More than fifty countries around the world have sharply increased legal restrictions on domestic nongovernmental organizations (NGOs) that receive funding from outside their home country and the foreign NGOs that provide such funding. These restrictions include requiring advance government approval before a domestic NGO can accept cross-border funding, requiring such funding to be routed through government agencies, and prohibiting such funding for NGOs engaged in certain activities. Publicly justified by national security, accountability, and other legitimate concerns, in many instances these measures go well beyond what is reasonably supported by such interests. These measures are often in fact thinly veiled attempts to hinder perceived challenges to governmental authority and to pursue nationalistic political agendas that are on the rise across the globe. Many, perhaps most, of these restrictions therefore violate international law, which provides that the right of NGOs to seek and receive such funding is an essential aspect of freedom of association. Yet affected NGOs cannot rely on international human rights treaties to counter these restrictions because those treaties have limited reach and lack effective avenues for remedying these violations.

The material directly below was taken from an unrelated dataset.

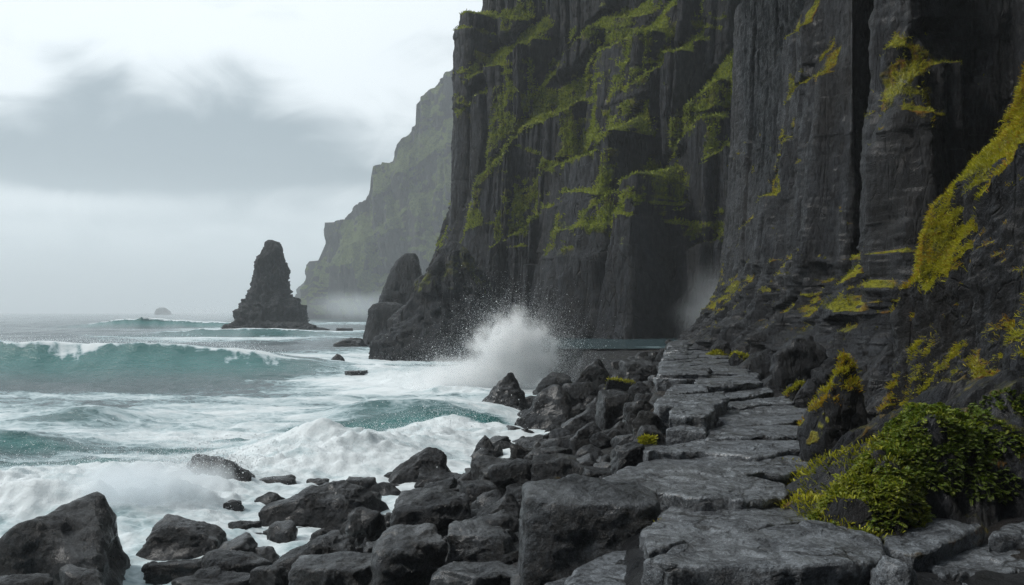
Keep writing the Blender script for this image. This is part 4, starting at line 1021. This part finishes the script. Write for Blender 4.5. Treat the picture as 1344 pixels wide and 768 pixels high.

There is, however, a growing web of international investment treaties designed to protect cross-border flows of funds, leading some supporters of cross-border funding for NGOs to argue that affected NGOs can instead use these investment treaties to protect such funding. In this Article, I provide the most thorough consideration of this proposal to date, including taking into account not only the legal hurdles to invoking investment treaty protections in this context but also the practical hurdles based on recently gathered information regarding the costs to parties who pursue claims under these treaties. I conclude that while it may be possible to overcome both sets of hurdles in some situations, these hurdles are higher than previous commentators have acknowledged. In particular, overcoming the high costs of bringing claims under these treaties would at a minimum require a concerted effort to fund or reduce such costs through either securing substantial third-party financing or recruiting significant pro bono assistance.
Given these obstacles to invoking the protections of international investment treaties, I then explore the insights that the remarkable growth in such treaties provide regarding the conditions that would need to exist for countries to enact a similar set of agreements to protect cross-border funding of NGOs. I conclude that such conditions are currently absent and that it will take many years to see if they could develop, even assuming many countries continue to increasingly restrict or effectively prohibit such funding. In the meantime, both recipients and providers of cross-border funding for NGOs will need to consider alternate, country-specific strategies that do not rely on international law to counter such restrictions.